Globalocation derives from “Globalocational Art” — a concept used by the Artnauts to refer to their exhibitions in international venues. It is the mission of the Artnauts to take art to places of contention, and this anniversary exhibition is a sample of places where they have been and themes they have addressed.

“The Artnauts could not exist without the commitment of the artists in the collective to a common vision of the transformative power of art,” said Rivera. “The Artnauts make their contribution with art that hopefully generates a dialogue with an international community on subjects that are sometimes difficult to raise.”

Krensky, associate department chair of the Art and Art History Department, had the opportunity to travel with Rivera in Chile as part of an Artnauts project, working with mothers who were searching for their children who had mysteriously disappeared during a time of political unrest.

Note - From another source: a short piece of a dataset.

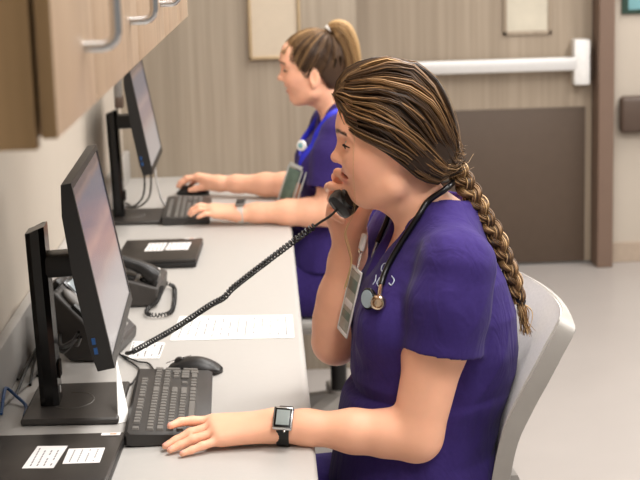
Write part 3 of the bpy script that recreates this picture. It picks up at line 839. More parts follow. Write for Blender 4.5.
def np_mesh(name, pos, faces, mats, parent=None, attrs=None, midx=None):
    me = bpy.data.meshes.new(name)
    off = np.zeros(3)
    q = parent
    while q is not None: off += np.array(q.location); q = q.parent
    pos = pos-off
    nf, w = faces.shape
    me.vertices.add(len(pos)); me.vertices.foreach_set('co', pos.astype(np.float32).ravel())
    me.loops.add(nf*w); me.loops.foreach_set('vertex_index', faces.astype(np.int32).ravel())
    me.polygons.add(nf); me.polygons.foreach_set('loop_start', np.arange(0, nf*w, w, dtype=np.int32)); me.polygons.foreach_set('loop_total', np.full(nf, w, np.int32))
    me.polygons.foreach_set('use_smooth', np.ones(nf, bool))
    for m in (mats if isinstance(mats, list) else [mats]): me.materials.append(m)
    if midx is not None: me.polygons.foreach_set('material_index', midx.astype(np.int32))
    me.update(calc_edges=True); me.validate()
    for k, a in (attrs or {}).items():
        at = me.attributes.new(k, 'FLOAT', 'POINT'); at.data.foreach_set('value', a.astype(np.float32))
    o = bpy.data.objects.new(name, me); COL.objects.link(o); o.parent = parent; return o
def strands(name, curves, radii, vals, m, parent, sides=4):
    """many tapered tubes as one mesh; vals = one colour value per strand"""
    P = []; Fc = []; At = []; base = 0
    for c, r, v in zip(curves, radii, vals):
        c = np.asarray(c, float); n = len(c)
        t = np.gradient(c, axis=0); t /= np.maximum(np.linalg.norm(t, axis=1), 1e-9)[:, None]
        ref = np.array([.3, .2, .93]); u = np.cross(t, ref); u /= np.maximum(np.linalg.norm(u, axis=1), 1e-6)[:, None]; w = np.cross(t, u)
        r = np.asarray(r)*np.ones(n)
        ang = np.arange(sides)*2*np.pi/sides
        ring = c[:, None, :]+r[:, None, None]*(np.cos(ang)[None, :, None]*u[:, None, :]+np.sin(ang)[None, :, None]*w[:, None, :])
        P.append(ring.reshape(-1, 3)); At.append(np.full(n*sides, v))
        i = np.arange(n-1)[:, None]*sides+np.arange(sides)[None, :]; j = np.arange(n-1)[:, None]*sides+(np.arange(sides)[None, :]+1) % sides
        Fc.append((np.stack([i, j, j+sides, i+sides], -1)+base).reshape(-1, 4)); base += n*sides
    return np_mesh(name, np.concatenate(P), np.concatenate(Fc), m, parent, {'tone': np.concatenate(At)})

def hair_mat(name, stops, rough=.42):
    m = bpy.data.materials.new(name); m.use_nodes = True; nt = m.node_tree; b = nt.nodes['Principled BSDF']
    a = nt.nodes.new('ShaderNodeAttribute'); a.attribute_name = 'tone'
    r = nt.nodes.new('ShaderNodeValToRGB'); e = r.color_ramp.elements
    e[0].position, e[0].color = stops[0][0], lin(stops[0][1])+(1,); e[1].position, e[1].color = stops[-1][0], lin(stops[-1][1])+(1,)
    for p, c in stops[1:-1]: x = e.new(p); x.color = lin(c)+(1,)
    nt.links.new(a.outputs['Fac'], r.inputs['Fac']); nt.links.new(r.outputs['Color'], b.inputs['Base Color'])
    b.inputs['Roughness'].default_value = rough; b.inputs['Specular IOR Level'].default_value = .3
    return m
def skin_mat(name, rgb, lip):
    """skin with the person's own lip and cheek colour, by masks stored on the body"""
    m = mat(name, rgb, .48, var=.035, scale=28, bump=.08, bscale=900, spec=.4, sss=.12)
    nt = m.node_tree; b = nt.nodes['Principled BSDF']; src = b.inputs['Base Color'].links[0].from_socket
    for att, col, amt in (('lip', lip, 1.0), ('blush', (222, 146, 130), .22), ('brow', (78, 54, 38), 1.0), ('nail', (232, 170, 158), .8)):
        a = nt.nodes.new('ShaderNodeAttribute'); a.attribute_name = att
        ma = nt.nodes.new('ShaderNodeMath'); ma.operation = 'MULTIPLY'; ma.inputs[1].default_value = amt
        nt.links.new(a.outputs['Fac'], ma.inputs[0])
        mx = nt.nodes.new('ShaderNodeMix'); mx.data_type = 'RGBA'; mx.inputs['B'].default_value = lin(col)+(1,)
        nt.links.new(ma.outputs[0], mx.inputs['Factor']); nt.links.new(src, mx.inputs['A']); src = mx.outputs['Result']
    nt.links.new(src, b.inputs['Base Color']); return m
def cloth_mat(name, rgb):
    """matt woven cotton with creases"""
    m = mat(name, rgb, .85, var=.07, scale=160, spec=.12, sheen=.05)
    nt = m.node_tree; b = nt.nodes['Principled BSDF']
    tc = nt.nodes.new('ShaderNodeTexCoord')
    mp = nt.nodes.new('ShaderNodeMapping'); mp.inputs['Scale'].default_value = (1, 1, .55); mp.inputs['Rotation'].default_value = (.5, .4, .3)
    nt.links.new(tc.outputs['Object'], mp.inputs['Vector'])
    n1 = nt.nodes.new('ShaderNodeTexNoise'); n1.inputs['Scale'].default_value = 22; n1.inputs['Detail'].default_value = 2; n1.inputs['Distortion'].default_value = 1.2
    nt.links.new(mp.outputs['Vector'], n1.inputs['Vector'])
    n2 = nt.nodes.new('ShaderNodeTexNoise'); n2.inputs['Scale'].default_value = 900
    nt.links.new(tc.outputs['Object'], n2.inputs['Vector'])
    b1 = nt.nodes.new('ShaderNodeBump'); b1.inputs['Strength'].default_value = .35; b1.inputs['Distance'].default_value = .012
    nt.links.new(n1.outputs['Fac'], b1.inputs['Height'])
    b2 = nt.nodes.new('ShaderNodeBump'); b2.inputs['Strength'].default_value = .12; b2.inputs['Distance'].default_value = .001
    nt.links.new(n2.outputs['Fac'], b2.inputs['Height']); nt.links.new(b1.outputs['Normal'], b2.inputs['Normal'])
    nt.links.new(b2.outputs['Normal'], b.inputs['Normal']); return m
M['skin'] = skin_mat('fair_skin', (252, 188, 155), (200, 104, 100))
M['skin2'] = skin_mat('warm_fair_skin', (250, 188, 156), (200, 110, 104))
M['scrub'] = cloth_mat('purple_scrub_cotton', (56, 42, 102))
M['hair'] = hair_mat('brown_hair_with_highlights', [(0, (44, 31, 22)), (.35, (80, 58, 38)), (.65, (132, 99, 64)), (1, (204, 168, 118))])
M['hair2'] = hair_mat('light_brown_hair', [(0, (62, 44, 32)), (.4, (104, 78, 54)), (.75, (168, 132, 90)), (1, (206, 172, 124))])
M['eye'] = mat('eye_white', (225, 220, 215), .15, var=.01)
M['iris'] = mat('brown_iris', (62, 44, 34), .12)
M['lash'] = mat('dark_lashes', (28, 20, 16), .7)
M['teeth'] = mat('teeth', (232, 226, 214), .3)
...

“When I travelled to Chile in 1998, George and I spent an afternoon with the Mothers of the Disappeared, and the meeting changed my life,” said Krensky. “It was from that moment on that I placed a picture of them on my desk to look at every day. I was so moved by what they each had lost — a son, a brother, a father — and yet what remained for them was a deep, deep well of love. They were fierce warriors and stood up to the government to demand the whereabouts and information of the people who had disappeared, but they lived within profound love.”

The 20th anniversary exhibition at the Marriott Library is a retrospective of the traveling works the Artnauts have toured around the globe. The exhibition will be located on level three of the library. The opening reception is open to the public and will be held on Friday, Jan 20, 4-6 p.m. Rivera will speak at 4 p.m.